start AVAILABLE RECORDS
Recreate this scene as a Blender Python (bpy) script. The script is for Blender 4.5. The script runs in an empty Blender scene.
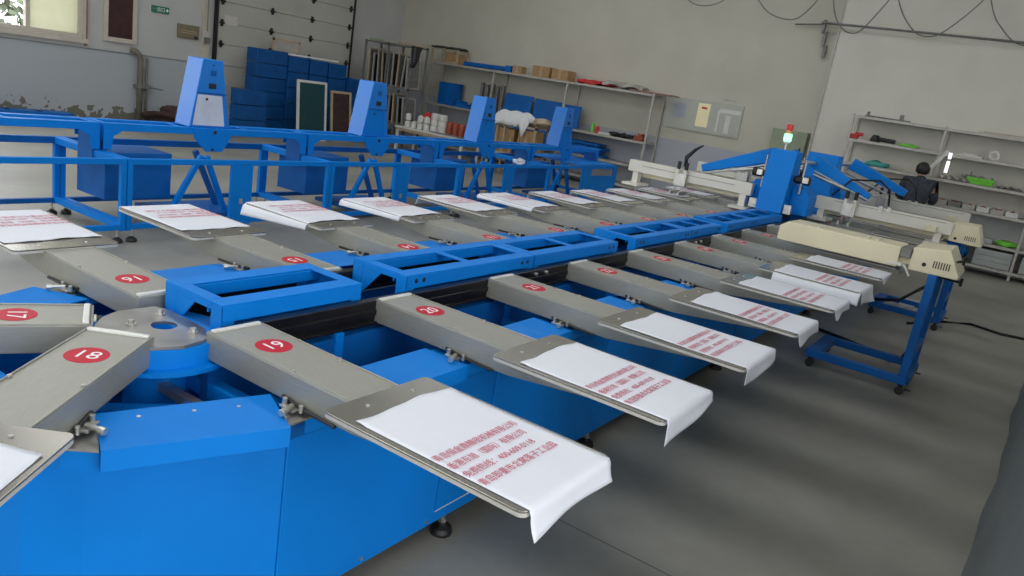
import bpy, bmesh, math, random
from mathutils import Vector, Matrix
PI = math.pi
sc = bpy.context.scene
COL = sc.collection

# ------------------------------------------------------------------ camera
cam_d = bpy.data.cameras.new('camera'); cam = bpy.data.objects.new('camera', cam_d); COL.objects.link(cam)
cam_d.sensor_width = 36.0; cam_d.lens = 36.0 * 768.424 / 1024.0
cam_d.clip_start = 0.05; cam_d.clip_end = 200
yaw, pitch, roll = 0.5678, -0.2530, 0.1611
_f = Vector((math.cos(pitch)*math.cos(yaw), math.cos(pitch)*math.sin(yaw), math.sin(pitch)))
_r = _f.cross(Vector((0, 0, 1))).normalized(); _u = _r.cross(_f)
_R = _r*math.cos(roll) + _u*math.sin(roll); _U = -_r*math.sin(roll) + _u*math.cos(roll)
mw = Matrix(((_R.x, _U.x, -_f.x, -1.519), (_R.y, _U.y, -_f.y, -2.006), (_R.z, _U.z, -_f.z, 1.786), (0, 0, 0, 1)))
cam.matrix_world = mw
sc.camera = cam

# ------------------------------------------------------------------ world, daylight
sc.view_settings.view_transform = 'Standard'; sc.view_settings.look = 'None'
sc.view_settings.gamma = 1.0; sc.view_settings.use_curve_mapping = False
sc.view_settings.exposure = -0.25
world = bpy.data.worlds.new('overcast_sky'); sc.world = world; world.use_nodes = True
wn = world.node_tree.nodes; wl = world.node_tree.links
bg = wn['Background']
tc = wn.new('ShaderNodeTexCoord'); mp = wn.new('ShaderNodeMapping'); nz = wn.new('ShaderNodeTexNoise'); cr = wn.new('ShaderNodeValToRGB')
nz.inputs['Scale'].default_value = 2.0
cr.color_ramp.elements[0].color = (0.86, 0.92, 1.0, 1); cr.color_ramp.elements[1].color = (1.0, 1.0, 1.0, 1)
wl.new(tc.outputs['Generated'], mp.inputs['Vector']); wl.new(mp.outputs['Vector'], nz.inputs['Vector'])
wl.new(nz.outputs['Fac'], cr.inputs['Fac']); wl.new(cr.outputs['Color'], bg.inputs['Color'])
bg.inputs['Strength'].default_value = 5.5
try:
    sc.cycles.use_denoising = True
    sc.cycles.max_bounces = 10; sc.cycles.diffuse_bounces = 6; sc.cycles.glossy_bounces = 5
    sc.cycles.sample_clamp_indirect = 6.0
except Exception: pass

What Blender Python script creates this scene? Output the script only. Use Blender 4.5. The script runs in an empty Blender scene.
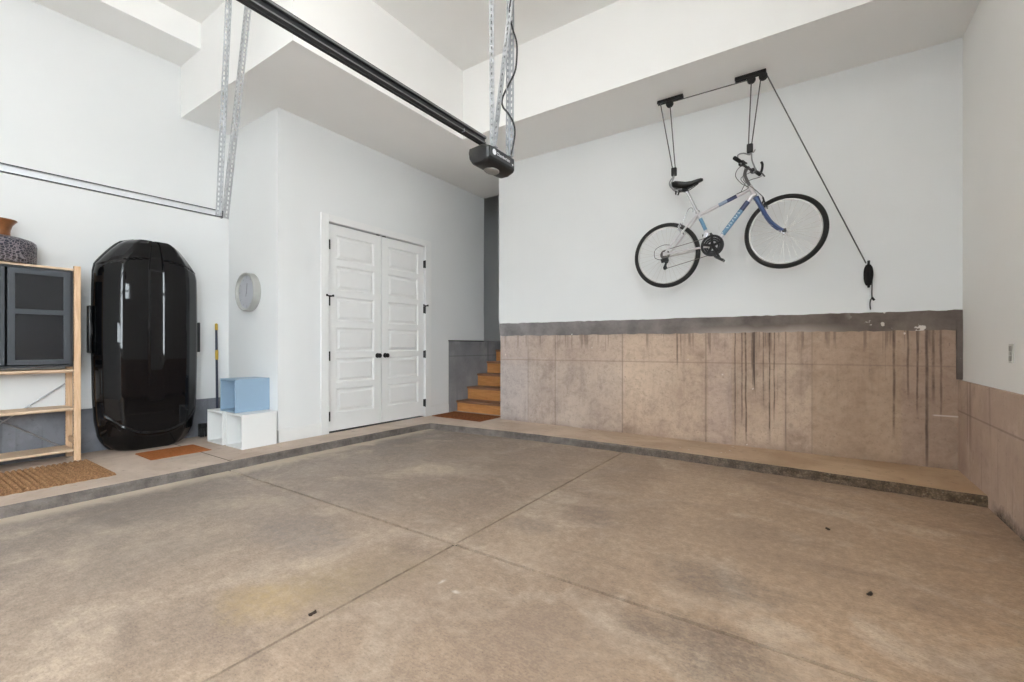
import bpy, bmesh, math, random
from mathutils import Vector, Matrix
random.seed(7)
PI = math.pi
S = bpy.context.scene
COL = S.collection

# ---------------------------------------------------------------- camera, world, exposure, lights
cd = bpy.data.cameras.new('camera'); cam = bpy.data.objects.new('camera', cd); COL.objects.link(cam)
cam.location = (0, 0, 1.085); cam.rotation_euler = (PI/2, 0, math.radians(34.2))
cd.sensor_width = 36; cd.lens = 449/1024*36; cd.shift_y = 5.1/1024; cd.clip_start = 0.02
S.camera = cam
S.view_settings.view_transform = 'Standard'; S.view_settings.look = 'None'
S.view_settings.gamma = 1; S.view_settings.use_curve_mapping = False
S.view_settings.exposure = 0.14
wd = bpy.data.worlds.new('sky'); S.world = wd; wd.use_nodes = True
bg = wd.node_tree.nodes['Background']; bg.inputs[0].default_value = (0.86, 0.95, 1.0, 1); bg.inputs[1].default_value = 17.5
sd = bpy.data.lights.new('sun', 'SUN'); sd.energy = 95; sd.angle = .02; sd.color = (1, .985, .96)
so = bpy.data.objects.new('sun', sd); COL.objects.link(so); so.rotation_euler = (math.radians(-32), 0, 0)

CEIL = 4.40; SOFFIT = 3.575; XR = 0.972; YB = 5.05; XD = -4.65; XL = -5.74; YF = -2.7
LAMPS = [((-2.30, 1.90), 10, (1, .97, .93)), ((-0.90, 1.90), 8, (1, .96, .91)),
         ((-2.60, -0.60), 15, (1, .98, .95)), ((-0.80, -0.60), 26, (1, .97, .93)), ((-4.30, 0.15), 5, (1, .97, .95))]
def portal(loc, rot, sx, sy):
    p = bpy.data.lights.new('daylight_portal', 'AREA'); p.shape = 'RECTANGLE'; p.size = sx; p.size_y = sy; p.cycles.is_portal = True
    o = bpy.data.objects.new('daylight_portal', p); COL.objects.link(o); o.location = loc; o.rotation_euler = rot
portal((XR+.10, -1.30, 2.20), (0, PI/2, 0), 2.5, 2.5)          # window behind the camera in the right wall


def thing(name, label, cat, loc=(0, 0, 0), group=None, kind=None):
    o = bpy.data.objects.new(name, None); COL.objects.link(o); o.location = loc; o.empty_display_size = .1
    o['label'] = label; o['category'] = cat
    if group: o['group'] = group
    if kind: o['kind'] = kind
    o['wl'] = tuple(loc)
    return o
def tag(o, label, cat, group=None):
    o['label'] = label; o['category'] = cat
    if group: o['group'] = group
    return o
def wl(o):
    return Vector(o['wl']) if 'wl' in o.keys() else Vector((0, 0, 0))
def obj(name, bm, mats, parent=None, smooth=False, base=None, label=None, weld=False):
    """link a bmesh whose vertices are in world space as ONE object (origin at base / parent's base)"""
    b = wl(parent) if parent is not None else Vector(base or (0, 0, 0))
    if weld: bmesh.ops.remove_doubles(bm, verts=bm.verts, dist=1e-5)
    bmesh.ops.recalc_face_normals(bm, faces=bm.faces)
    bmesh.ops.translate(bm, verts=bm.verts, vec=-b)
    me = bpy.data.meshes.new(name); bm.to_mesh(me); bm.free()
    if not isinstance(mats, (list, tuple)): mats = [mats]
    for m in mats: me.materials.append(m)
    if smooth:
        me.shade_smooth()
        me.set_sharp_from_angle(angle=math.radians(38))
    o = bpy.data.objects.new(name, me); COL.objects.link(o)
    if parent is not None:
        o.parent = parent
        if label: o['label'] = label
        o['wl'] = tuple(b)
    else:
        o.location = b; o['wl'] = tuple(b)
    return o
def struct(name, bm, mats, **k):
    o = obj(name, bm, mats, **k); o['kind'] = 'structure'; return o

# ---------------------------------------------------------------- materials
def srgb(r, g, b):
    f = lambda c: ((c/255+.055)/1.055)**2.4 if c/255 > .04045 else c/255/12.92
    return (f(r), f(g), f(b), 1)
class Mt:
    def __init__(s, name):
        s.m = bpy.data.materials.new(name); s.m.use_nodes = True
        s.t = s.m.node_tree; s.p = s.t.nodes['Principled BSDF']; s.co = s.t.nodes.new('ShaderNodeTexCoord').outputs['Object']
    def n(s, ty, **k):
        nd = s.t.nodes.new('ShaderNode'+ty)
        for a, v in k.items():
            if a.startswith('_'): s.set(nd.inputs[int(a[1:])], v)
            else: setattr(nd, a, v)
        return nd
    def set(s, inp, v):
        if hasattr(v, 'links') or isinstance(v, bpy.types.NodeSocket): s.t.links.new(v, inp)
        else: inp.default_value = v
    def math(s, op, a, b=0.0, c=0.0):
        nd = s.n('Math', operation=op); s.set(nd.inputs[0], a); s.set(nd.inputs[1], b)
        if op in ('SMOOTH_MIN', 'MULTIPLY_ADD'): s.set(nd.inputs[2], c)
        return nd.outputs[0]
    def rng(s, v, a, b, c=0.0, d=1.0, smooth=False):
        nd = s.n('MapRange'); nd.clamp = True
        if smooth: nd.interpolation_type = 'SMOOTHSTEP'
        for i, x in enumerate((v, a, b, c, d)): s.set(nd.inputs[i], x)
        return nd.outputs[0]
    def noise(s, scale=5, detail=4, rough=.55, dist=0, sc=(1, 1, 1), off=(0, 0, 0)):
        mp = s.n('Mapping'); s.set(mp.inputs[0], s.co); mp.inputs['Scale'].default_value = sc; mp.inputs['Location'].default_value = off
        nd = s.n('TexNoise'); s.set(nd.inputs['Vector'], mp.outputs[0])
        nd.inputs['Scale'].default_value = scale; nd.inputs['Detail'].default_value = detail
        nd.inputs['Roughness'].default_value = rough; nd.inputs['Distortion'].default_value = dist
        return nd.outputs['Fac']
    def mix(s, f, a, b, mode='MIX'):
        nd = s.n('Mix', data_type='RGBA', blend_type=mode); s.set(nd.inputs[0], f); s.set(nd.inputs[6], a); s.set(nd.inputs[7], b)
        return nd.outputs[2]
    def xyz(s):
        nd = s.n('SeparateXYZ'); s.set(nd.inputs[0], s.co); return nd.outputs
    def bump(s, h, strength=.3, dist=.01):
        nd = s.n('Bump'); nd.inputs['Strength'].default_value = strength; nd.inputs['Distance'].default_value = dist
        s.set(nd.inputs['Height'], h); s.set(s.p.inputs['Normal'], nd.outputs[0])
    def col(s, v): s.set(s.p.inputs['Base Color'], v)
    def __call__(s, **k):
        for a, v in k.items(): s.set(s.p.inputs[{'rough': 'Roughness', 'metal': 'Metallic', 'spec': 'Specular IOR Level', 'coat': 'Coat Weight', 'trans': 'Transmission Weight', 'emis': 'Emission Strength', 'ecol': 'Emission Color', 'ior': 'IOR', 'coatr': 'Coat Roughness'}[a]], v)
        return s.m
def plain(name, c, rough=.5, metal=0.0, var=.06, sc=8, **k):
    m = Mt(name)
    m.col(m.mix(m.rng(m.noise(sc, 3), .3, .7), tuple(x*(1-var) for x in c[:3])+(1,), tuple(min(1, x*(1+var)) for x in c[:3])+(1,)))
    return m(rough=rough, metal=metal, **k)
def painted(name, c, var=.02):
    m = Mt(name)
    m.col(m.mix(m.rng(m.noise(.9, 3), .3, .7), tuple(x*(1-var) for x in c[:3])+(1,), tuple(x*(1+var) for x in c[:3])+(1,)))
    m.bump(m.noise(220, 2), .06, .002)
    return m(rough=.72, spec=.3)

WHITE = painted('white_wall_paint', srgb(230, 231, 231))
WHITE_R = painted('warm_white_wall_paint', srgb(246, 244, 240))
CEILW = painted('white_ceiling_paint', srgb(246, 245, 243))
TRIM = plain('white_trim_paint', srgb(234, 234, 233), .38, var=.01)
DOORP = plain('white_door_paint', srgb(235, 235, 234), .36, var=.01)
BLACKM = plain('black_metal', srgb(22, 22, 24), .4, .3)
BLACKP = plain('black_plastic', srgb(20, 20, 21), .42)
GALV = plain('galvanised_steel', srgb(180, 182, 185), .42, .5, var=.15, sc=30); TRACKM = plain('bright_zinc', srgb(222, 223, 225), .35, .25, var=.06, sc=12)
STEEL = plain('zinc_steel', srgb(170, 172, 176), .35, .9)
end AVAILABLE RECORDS
_TASK_. Print exactly the first line of the entries and every line after it through the one that contains "sc.camera = cam", leaving the pictures out.

_SOLUTION TO THE EXERCISE_.
Recreate this scene as a Blender Python (bpy) script. The script is for Blender 4.5. The script runs in an empty Blender scene.
import bpy, bmesh, math, random
from mathutils import Vector, Matrix
PI = math.pi
sc = bpy.context.scene
COL = sc.collection

# ------------------------------------------------------------------ camera
cam_d = bpy.data.cameras.new('camera'); cam = bpy.data.objects.new('camera', cam_d); COL.objects.link(cam)
cam_d.sensor_width = 36.0; cam_d.lens = 36.0 * 768.424 / 1024.0
cam_d.clip_start = 0.05; cam_d.clip_end = 200
yaw, pitch, roll = 0.5678, -0.2530, 0.1611
_f = Vector((math.cos(pitch)*math.cos(yaw), math.cos(pitch)*math.sin(yaw), math.sin(pitch)))
_r = _f.cross(Vector((0, 0, 1))).normalized(); _u = _r.cross(_f)
_R = _r*math.cos(roll) + _u*math.sin(roll); _U = -_r*math.sin(roll) + _u*math.cos(roll)
mw = Matrix(((_R.x, _U.x, -_f.x, -1.519), (_R.y, _U.y, -_f.y, -2.006), (_R.z, _U.z, -_f.z, 1.786), (0, 0, 0, 1)))
cam.matrix_world = mw
sc.camera = cam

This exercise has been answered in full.